Что касается произношения певцов-иностранцев, то, честно говоря, я ожидала чего-то похуже: в стиле “Царской невесты” Дмитрия Чернякова из Staatsoper с приколами вроде “чего носки повесили”. Ошибки, конечно, были, понимать на слух, что пытаются выразить артисты, было сложно, но, извините, сейчас и русские певцы поют на русском так, что ни одного слова не разобрать, так что тут предъявить особо нечего. Видно, что работа над языком была проделана большая: правильно озвучивались даже сложные русские звуки вроде “ы”, “ч”, “щ”. К сожалению, разочаровала исполнительница партии Татьяны Nadja Mchantaf. Конечно, ее роль самая большая по объему, и текста певице учить немало, но что же тут поделать?

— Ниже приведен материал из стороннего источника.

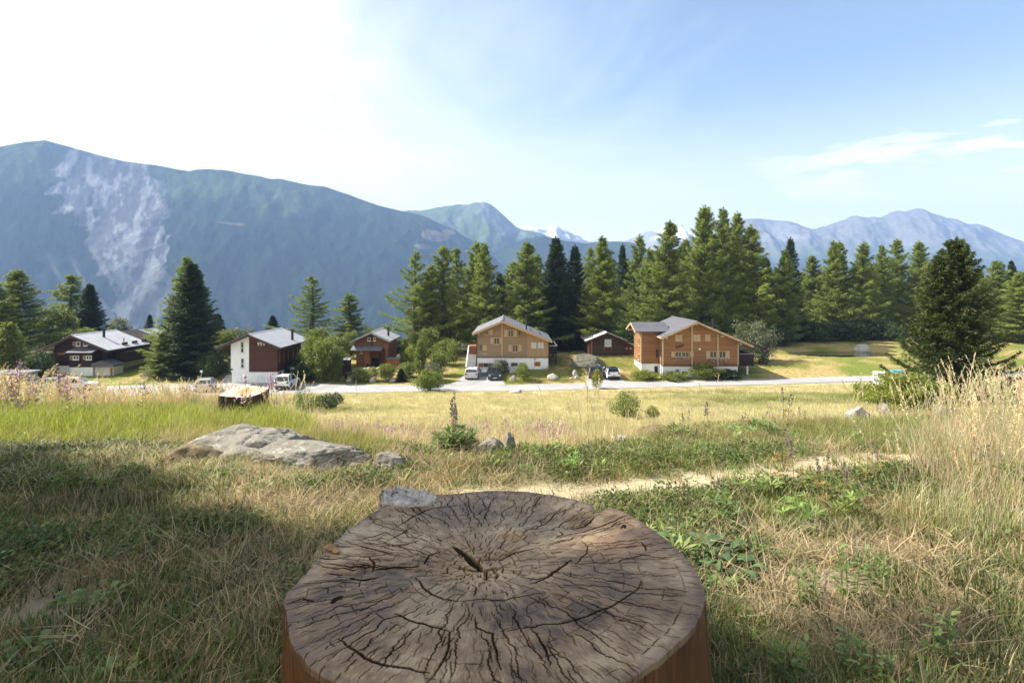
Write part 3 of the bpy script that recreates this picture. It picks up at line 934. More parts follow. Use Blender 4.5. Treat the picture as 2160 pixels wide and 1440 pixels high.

Раз назвался груздем, то полезай в кузов... и не пропускай большую часть согласных. Надеюсь, в будущем недочеты в произношении будут ею устранены, а вместе с ними и недочеты в плане вокала.

Русские звуки как-то странно повлияли на ее пение: звук стал глубоким, грузным, голос проваливался и ближе к концу оперы звучал не в фокусе, так что певицу практически не было слышно. Певец в роли Онегина – Günter Papendell – страдал из-за тех же проблем. Но, конечно, никто не превзошел помещицу Ларину (Christiane Oertel), в пении которой не было ни одного живого места, из-за чего то и дело “разваливались” все ансамбли. Хочется похвалить русскую няню Маргариту Некрасову, которая и вокально, и “произносительно”, и актерски была на высшем уровне – лучшее выступление за вечер. Певец в роли Гремина чуть ли не единственный пел при помощи диафрагмы, так что его одного было слышно всегда, даже с оркестром, но голос артиста звучал несколько стерто и надрывно, особенно на высоких нотах.

Одним словом, интересное впечатление оставил вечер: немного обидно, что режиссеру не удалось избежать стереотипов о русских и до конца понять произведение Пушкина и Чайковского., но, с другой стороны, вполне возможно, что итальянские, французские и немецкие оперы в постановке Большого, Мариинского и других русских театров представляют собой еще более страшное зрелище, так что не будем судить… да не судимы будем.